I've been asked to prove that if $X$ is a Gaussian random variable with zero mean and $F$ a function then:
$$\langle XF(X)\rangle = \langle X^2 \rangle \langle F'(X) \rangle $$
Where $\langle \cdot \rangle$ denotes the mean.
I see clearly that it must be some sort of consequence of integrating by parts but I haven't been able to prove it yet. I also don't get why I get the product of two integrals in the RHS instead of a single integral.

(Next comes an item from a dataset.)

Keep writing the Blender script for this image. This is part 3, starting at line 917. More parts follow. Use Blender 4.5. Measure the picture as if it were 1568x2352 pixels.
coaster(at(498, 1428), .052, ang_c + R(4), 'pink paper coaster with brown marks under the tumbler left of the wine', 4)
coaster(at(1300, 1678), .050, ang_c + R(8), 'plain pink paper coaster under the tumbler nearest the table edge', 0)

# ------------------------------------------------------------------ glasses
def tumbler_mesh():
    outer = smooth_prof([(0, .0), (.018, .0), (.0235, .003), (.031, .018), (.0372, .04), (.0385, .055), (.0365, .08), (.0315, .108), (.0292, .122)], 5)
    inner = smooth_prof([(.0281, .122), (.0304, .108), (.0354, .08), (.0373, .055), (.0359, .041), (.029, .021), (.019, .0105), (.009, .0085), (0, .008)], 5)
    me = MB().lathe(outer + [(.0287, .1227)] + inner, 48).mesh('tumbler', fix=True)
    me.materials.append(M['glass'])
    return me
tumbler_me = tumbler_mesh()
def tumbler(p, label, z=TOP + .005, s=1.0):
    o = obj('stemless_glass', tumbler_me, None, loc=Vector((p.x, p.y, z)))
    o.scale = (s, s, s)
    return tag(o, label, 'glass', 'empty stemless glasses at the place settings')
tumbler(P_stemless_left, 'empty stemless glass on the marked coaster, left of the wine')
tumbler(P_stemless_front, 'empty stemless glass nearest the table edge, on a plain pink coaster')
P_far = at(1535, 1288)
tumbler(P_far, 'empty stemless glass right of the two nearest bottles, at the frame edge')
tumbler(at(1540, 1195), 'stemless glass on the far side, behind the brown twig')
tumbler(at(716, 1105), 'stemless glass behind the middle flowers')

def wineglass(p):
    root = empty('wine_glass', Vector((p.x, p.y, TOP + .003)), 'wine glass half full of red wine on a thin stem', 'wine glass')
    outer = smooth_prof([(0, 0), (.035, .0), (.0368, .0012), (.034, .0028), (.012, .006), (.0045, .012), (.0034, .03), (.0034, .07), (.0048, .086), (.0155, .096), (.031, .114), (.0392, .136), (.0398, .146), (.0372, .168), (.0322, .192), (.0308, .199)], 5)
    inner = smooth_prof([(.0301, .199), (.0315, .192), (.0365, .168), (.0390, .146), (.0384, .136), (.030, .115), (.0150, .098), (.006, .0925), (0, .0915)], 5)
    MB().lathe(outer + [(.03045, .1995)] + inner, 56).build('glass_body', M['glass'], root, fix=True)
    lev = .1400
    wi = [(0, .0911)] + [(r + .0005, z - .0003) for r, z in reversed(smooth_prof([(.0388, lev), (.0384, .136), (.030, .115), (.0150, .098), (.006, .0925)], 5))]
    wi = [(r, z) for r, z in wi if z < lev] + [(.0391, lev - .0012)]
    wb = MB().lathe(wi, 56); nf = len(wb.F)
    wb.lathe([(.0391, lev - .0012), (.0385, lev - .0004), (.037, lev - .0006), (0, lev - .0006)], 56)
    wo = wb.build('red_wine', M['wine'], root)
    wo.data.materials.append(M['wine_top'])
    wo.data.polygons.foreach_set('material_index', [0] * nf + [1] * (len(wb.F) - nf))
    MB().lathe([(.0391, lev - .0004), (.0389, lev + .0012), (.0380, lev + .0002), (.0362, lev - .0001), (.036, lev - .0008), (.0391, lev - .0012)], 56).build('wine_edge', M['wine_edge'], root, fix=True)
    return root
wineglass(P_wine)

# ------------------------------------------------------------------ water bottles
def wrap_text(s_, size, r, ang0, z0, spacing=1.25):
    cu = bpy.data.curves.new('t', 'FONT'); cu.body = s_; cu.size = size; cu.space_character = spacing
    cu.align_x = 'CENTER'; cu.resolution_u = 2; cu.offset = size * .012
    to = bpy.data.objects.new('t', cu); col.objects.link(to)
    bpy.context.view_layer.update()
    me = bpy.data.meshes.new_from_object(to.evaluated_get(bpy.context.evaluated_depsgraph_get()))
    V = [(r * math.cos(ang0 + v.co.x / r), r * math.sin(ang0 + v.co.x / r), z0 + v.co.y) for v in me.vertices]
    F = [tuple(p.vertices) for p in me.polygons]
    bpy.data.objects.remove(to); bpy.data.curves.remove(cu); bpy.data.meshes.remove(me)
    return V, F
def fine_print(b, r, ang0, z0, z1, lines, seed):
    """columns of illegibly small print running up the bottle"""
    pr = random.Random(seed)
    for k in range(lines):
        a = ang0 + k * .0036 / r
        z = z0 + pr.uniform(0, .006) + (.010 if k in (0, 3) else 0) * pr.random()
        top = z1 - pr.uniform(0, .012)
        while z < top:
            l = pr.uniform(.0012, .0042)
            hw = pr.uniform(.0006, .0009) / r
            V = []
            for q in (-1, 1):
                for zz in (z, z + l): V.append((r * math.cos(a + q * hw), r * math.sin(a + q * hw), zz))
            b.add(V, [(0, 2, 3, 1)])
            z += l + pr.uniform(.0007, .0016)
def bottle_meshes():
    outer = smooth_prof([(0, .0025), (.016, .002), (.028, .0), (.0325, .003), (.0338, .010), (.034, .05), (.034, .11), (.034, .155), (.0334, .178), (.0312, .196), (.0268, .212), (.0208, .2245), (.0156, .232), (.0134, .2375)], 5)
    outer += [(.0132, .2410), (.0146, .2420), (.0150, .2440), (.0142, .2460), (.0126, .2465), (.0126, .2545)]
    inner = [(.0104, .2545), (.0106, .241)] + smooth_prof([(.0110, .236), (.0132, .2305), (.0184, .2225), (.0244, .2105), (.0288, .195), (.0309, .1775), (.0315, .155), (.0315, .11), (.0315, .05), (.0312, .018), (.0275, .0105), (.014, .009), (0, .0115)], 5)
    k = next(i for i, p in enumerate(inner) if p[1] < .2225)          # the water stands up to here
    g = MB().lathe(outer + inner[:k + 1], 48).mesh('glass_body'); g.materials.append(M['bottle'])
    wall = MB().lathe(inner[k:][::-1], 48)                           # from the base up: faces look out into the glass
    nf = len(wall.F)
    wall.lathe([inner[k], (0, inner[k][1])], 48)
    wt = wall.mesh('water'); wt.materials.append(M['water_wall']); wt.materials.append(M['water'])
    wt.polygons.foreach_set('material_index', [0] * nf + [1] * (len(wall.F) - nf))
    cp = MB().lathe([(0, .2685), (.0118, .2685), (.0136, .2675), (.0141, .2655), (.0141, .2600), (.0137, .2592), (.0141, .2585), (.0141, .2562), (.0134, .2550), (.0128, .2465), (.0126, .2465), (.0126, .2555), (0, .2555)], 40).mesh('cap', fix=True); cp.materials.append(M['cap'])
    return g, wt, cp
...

$$\langle XF(X)\rangle = \int_{-\infty}^\infty x F(x) \dfrac{1}{\sigma\sqrt{2\pi}}e^{-\tfrac{x^2}{2\sigma^2}}\,dx=-\sigma^2\int_{-\infty}^\infty \dfrac{1}{\sigma\sqrt{2\pi}}\, F(x)\,\, de^{-\tfrac{x^2}{2\sigma^2}}=$$ $$=-\sigma^2 \dfrac{1}{\sigma\sqrt{2\pi}} F(x)\,e^{-\tfrac{x^2}{2\sigma^2}}\biggm|_{-\infty}^\infty + \,\sigma^2\int_{-\infty}^\infty \dfrac{1}{\sigma\sqrt{2\pi}} \,e^{-\tfrac{x^2}{2\sigma^2}} dF(x)=$$ $$=\sigma^2\int_{-\infty}^\infty \dfrac{1}{\sigma\sqrt{2\pi}} \,e^{-\tfrac{x^2}{2\sigma^2}}F'(x) \,dx = \langle X^2 \rangle \langle F'(X)\rangle. $$
One need here that $\lim_{x\to\pm\infty}F(x)e^{-\tfrac{x^2}{2\sigma^2}}=0$.